- WHAT IS ASKED -
Line by line, repeat the data below exactly, beginning at the first line and ending at the line with "COL = S.collection". Omit pictures.

* BEGIN GIVEN MATERIAL *

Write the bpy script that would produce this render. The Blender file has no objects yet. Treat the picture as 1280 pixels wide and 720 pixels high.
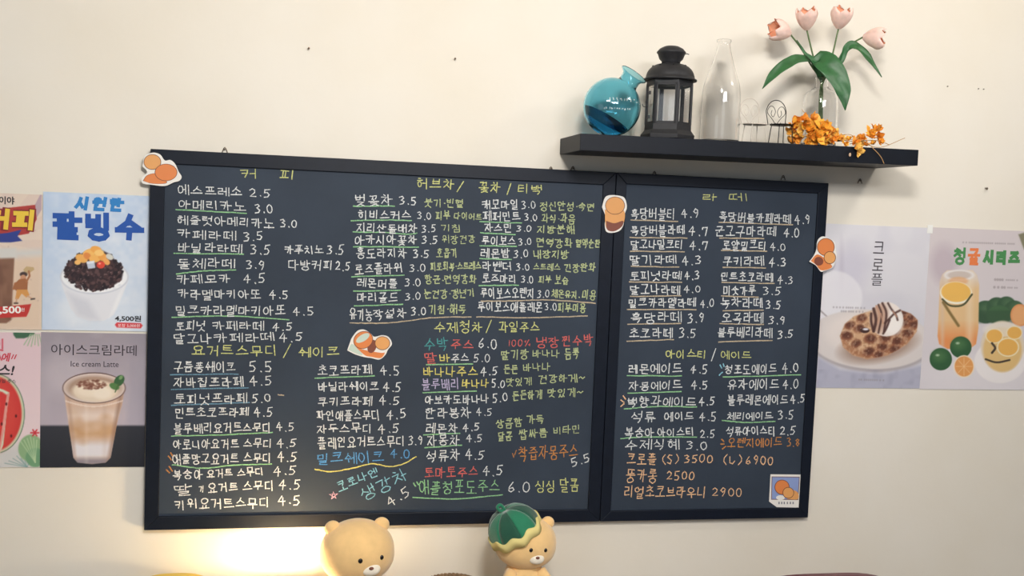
import bpy, bmesh, math, random
import numpy as np
from mathutils import Vector, Matrix
random.seed(7)
rng = np.random.default_rng(5)
S = bpy.context.scene
COL = S.collection

# ------------------------------------------------------------------ camera
EYE = Vector((0.0, -3.174, 1.75))
YAW, PITCH, ROLL, FPX = 0.2020, -0.0699, 0.0413, 1300.0
_f = Vector((math.sin(YAW)*math.cos(PITCH), math.cos(YAW)*math.cos(PITCH), math.sin(PITCH)))
_r0 = Vector((math.cos(YAW), -math.sin(YAW), 0)); _u0 = _r0.cross(_f)
RT = math.cos(ROLL)*_r0 + math.sin(ROLL)*_u0
UP = -math.sin(ROLL)*_r0 + math.cos(ROLL)*_u0
cd = bpy.data.cameras.new('camera'); cam = bpy.data.objects.new('camera', cd); COL.objects.link(cam)
M4 = Matrix((RT, UP, -_f)).transposed().to_4x4(); M4.translation = EYE
cam.matrix_world = M4
cd.sensor_width = 36.0; cd.lens = FPX*36.0/1280.0; cd.clip_start = 0.05
S.camera = cam

# ------------------------------------------------------------------ light
S.view_settings.view_transform = 'Standard'; S.view_settings.look = 'None'
S.view_settings.gamma = 1.0; S.view_settings.use_curve_mapping = False
S.view_settings.exposure = -0.16
W = bpy.data.worlds.new('room_light'); S.world = W; W.use_nodes = True
W.node_tree.nodes['Background'].inputs[0].default_value = (0.78, 0.88, 1.0, 1)
W.node_tree.nodes['Background'].inputs[1].default_value = 0.25
def area(name, loc, target, sx, sy, power, col):
    l = bpy.data.lights.new(name, 'AREA'); l.shape = 'RECTANGLE'; l.size = sx; l.size_y = sy
    l.energy = power; l.color = col
    o = bpy.data.objects.new(name, l); COL.objects.link(o); o.location = loc
    o.rotation_euler = (Vector(target)-Vector(loc)).to_track_quat('-Z', 'Y').to_euler()
    return o
area('ceiling_light_right', (2.35, -1.15, 2.90), (1.6, 0, 1.7), 0.30, 0.22, 10, (1.0, 0.95, 0.88))
area('ceiling_light_left', (0.35, -2.60, 2.90), (0.6, 0, 1.7), 0.45, 0.30, 78, (1.0, 0.96, 0.90))
area('ceiling_light_far', (1.3, -3.5, 2.90), (0.9, 0, 1.3), 1.2, 0.5, 60, (0.98, 0.98, 1.0))
area('window_light', (-2.6, -4.6, 2.0), (0.6, 0, 1.6), 1.8, 1.6, 16, (0.86, 0.93, 1.0))

def P(px, py, Y=0.0):
    """the point at depth Y that stands at this place in the photograph (real position in the room)"""
    d = RT*((px-640)/FPX) - UP*((py-360)/FPX) + _f
    return EYE + d*((Y-EYE.y)/d.y)
def scl(px, py, Y=0.0):
    return (P(px, py+1, Y)-P(px, py, Y)).length
_RT, _UP, _F, _E = (np.array(v) for v in (RT, UP, _f, EYE))
def to_px(pts):
    d = pts-_E; w = d@_F
    return 640+FPX*(d@_RT)/w, 360-FPX*(d@_UP)/w

# ------------------------------------------------------------------ materials
def lin(c):
    return tuple(((v/255)/12.92 if v/255 <= 0.04045 else ((v/255+0.055)/1.055)**2.4) for v in c)
MATS = {}
def mat(name, col, rough=0.6, metal=0.0, noise=0.0, nscale=20, bump=0.0, bscale=200, trans=0, ior=1.45, emis=0,
        inner=None, sheen=0, coat=0, spec=None, alpha_noise=False, vcol=False, subs=0):
    if name in MATS: return MATS[name]
    m = bpy.data.materials.new(name); m.use_nodes = True; nt = m.node_tree; N = nt.nodes; L = nt.links
    b = N['Principled BSDF']; c = lin(col)
    b.inputs['Base Color'].default_value = (*c, 1); b.inputs['Roughness'].default_value = rough
    b.inputs['Metallic'].default_value = metal
    if trans: b.inputs['Transmission Weight'].default_value = trans; b.inputs['IOR'].default_value = ior
    if sheen: b.inputs['Sheen Weight'].default_value = sheen; b.inputs['Sheen Roughness'].default_value = 0.5
    if coat: b.inputs['Coat Weight'].default_value = coat
    if spec is not None: b.inputs['Specular IOR Level'].default_value = spec
    if emis: b.inputs['Emission Color'].default_value = (*c, 1); b.inputs['Emission Strength'].default_value = emis
    if subs:
        b.inputs['Subsurface Weight'].default_value = subs; b.inputs['Subsurface Radius'].default_value = (0.02, 0.012, 0.008)
    tc = N.new('ShaderNodeTexCoord')
    src = None
    if vcol:
        a = N.new('ShaderNodeAttribute'); a.attribute_name = 'Col'; src = a.outputs['Color']
    if noise:
        n = N.new('ShaderNodeTexNoise'); n.inputs['Scale'].default_value = nscale; n.inputs['Detail'].default_value = 5
        L.new(tc.outputs['Object'], n.inputs['Vector'])
        mr = N.new('ShaderNodeMapRange'); mr.inputs['From Min'].default_value = 0.3; mr.inputs['From Max'].default_value = 0.7
        mr.inputs['To Min'].default_value = 1-noise; mr.inputs['To Max'].default_value = 1+noise
        L.new(n.outputs['Fac'], mr.inputs['Value'])
        mx = N.new('ShaderNodeVectorMath'); mx.operation = 'SCALE'
        if src: L.new(src, mx.inputs[0])
        else: mx.inputs[0].default_value = c
        L.new(mr.outputs[0], mx.inputs['Scale']); src = mx.outputs[0]
    if inner:
        g = N.new('ShaderNodeNewGeometry'); mi = N.new('ShaderNodeMix'); mi.data_type = 'RGBA'
        L.new(g.outputs['Backfacing'], mi.inputs[0])
        if src: L.new(src, mi.inputs[6])
        else: mi.inputs[6].default_value = (*c, 1)
        mi.inputs[7].default_value = (*lin(inner), 1); src = mi.outputs[2]
    if src: L.new(src, b.inputs['Base Color'])
    if bump:
        n2 = N.new('ShaderNodeTexNoise'); n2.inputs['Scale'].default_value = bscale; n2.inputs['Detail'].default_value = 4
        L.new(tc.outputs['Object'], n2.inputs['Vector'])
        bp = N.new('ShaderNodeBump'); bp.inputs['Strength'].default_value = bump; bp.inputs['Distance'].default_value = 0.002
        L.new(n2.outputs['Fac'], bp.inputs['Height']); L.new(bp.outputs[0], b.inputs['Normal'])
    if alpha_noise:
        n3 = N.new('ShaderNodeTexNoise'); n3.inputs['Scale'].default_value = 420; n3.inputs['Detail'].default_value = 2
        L.new(tc.outputs['Object'], n3.inputs['Vector'])
        r3 = N.new('ShaderNodeMapRange'); r3.inputs['From Min'].default_value = 0.32; r3.inputs['From Max'].default_value = 0.52
        r3.inputs['To Min'].default_value = 0.45; r3.inputs['To Max'].default_value = 0.98
        L.new(n3.outputs['Fac'], r3.inputs['Value']); L.new(r3.outputs[0], b.inputs['Alpha'])
    MATS[name] = m; return m

# ------------------------------------------------------------------ mesh helpers
def link(name, me, m=None, parent=None, smooth=False):
    o = bpy.data.objects.new(name, me); COL.objects.link(o)
    if m and not me.materials: me.materials.append(m)
    if smooth:
        me.shade_smooth()
    if parent: o.parent = parent
    return o
def obj(name, bm, m, parent=None, smooth=False, bevel=0, normals=True):
    if normals: bmesh.ops.recalc_face_normals(bm, faces=bm.faces)
    me = bpy.data.meshes.new(name); bm.to_mesh(me); bm.free()
    o = link(name, me, m, parent, smooth)
    if bevel:
        bv = o.modifiers.new('bevel', 'BEVEL'); bv.width = bevel; bv.segments = 2; bv.limit_method = 'ANGLE'
    return o
def tag(o, label, cat, group=None, kind=None):
    if label: o['label'] = label
    if cat: o['category'] = cat
    if group: o['group'] = group
    if kind: o['kind'] = kind
    return o
def thing(name, loc, label, cat, group=None, rz=0.0):
    o = bpy.data.objects.new(name, None); COL.objects.link(o); o.location = loc; o.rotation_euler = (0, 0, rz)
    o.empty_display_size = 0.05
    return tag(o, label, cat, group)
def structure(o): o['kind'] = 'structure'; return o
def box(bm, x0, x1, y0, y1, z0, z1):
    v = [bm.verts.new(p) for p in ((x0,y0,z0),(x1,y0,z0),(x1,y1,z0),(x0,y1,z0),(x0,y0,z1),(x1,y0,z1),(x1,y1,z1),(x0,y1,z1))]
    for q in ((0,3,2,1),(4,5,6,7),(0,1,5,4),(1,2,6,5),(2,3,7,6),(3,0,4,7)): bm.faces.new([v[i] for i in q])
def lathe(prof, seg=48, cap=True, phase=0.0, bm=None, sx=1.0, sy=1.0):
    bm = bm or bmesh.new(); rings = []
    for r, z in prof:
        rings.append([bm.verts.new((r*sx*math.cos(phase+2*math.pi*i/seg), r*sy*math.sin(phase+2*math.pi*i/seg), z)) for i in range(seg)])
    for a, b in zip(rings, rings[1:]):
        for i in range(seg): bm.faces.new((a[i], a[(i+1)%seg], b[(i+1)%seg], b[i]))
    if cap: bm.faces.new(rings[0]); bm.faces.new(rings[-1])
    return bm
def tube(bm, pts, r, seg=8, closed=False, taper=None):
    pts = [Vector(p) for p in pts]; n = len(pts); rings = []; nrm = None
    for i, p in enumerate(pts):
        if closed: t = pts[(i+1)%n]-pts[i-1]
        else: t = pts[min(i+1, n-1)]-pts[max(i-1, 0)]
        t.normalize()
        if nrm is None: nrm = t.orthogonal().normalized()
        nrm = (nrm-t*nrm.dot(t)).normalized(); bn = t.cross(nrm)
        rr = r if taper is None else r+(taper-r)*i/(n-1)
        rings.append([bm.verts.new(p+nrm*rr*math.cos(2*math.pi*k/seg)+bn*rr*math.sin(2*math.pi*k/seg)) for k in range(seg)])
    for j in range(n if closed else n-1):
        a, b = rings[j], rings[(j+1)%n]
        for k in range(seg): bm.faces.new((a[k], a[(k+1)%seg], b[(k+1)%seg], b[k]))
    if not closed: bm.faces.new(rings[0][::-1]); bm.faces.new(rings[-1])
    return bm
def spline(pts, n=8):
    pts = [Vector(p) for p in pts]; out = []
    q = [2*pts[0]-pts[1]]+pts+[2*pts[-1]-pts[-2]]
    for i in range(1, len(q)-2):
        for k in range(n):
            t = k/n; a, b, c, d = q[i-1], q[i], q[i+1], q[i+2]
            out.append(0.5*((2*b)+(c-a)*t+(2*a-5*b+4*c-d)*t*t+(3*b-a-3*c+d)*t**3))
    out.append(pts[-1]); return out
def ball(bm, c, r, seg=32, rings=20, fn=None):
    c = Vector(c); r = Vector(r) if not isinstance(r, (int, float)) else Vector((r, r, r))
    R = []
    for j in range(rings+1):
        th = math.pi*j/rings
        if j in (0, rings):
            d = Vector((0, 0, math.cos(th))); R.append([bm.verts.new(c+Vector((0, 0, d.z*r.z)))]); continue
        row = []
        for i in range(seg):
            ph = 2*math.pi*i/seg
            d = Vector((math.sin(th)*math.cos(ph), math.sin(th)*math.sin(ph), math.cos(th)))
            if fn: d = fn(d)
            row.append(bm.verts.new(c+Vector((d.x*r.x, d.y*r.y, d.z*r.z))))
        R.append(row)
    for j in range(rings):
        a, b = R[j], R[j+1]
        for i in range(seg):
            k = (i+1) % seg
            if len(a) == 1: bm.faces.new((a[0], b[i], b[k]))
            elif len(b) == 1: bm.faces.new((a[i], b[0], a[k]))
            else: bm.faces.new((a[i], b[i], b[k], a[k]))
    return bm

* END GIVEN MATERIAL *

- PROBLEM SOLUTION -
Write the bpy script that would produce this render. The Blender file has no objects yet. Treat the picture as 1280 pixels wide and 720 pixels high.
import bpy, bmesh, math, random
import numpy as np
from mathutils import Vector, Matrix
random.seed(7)
rng = np.random.default_rng(5)
S = bpy.context.scene
COL = S.collection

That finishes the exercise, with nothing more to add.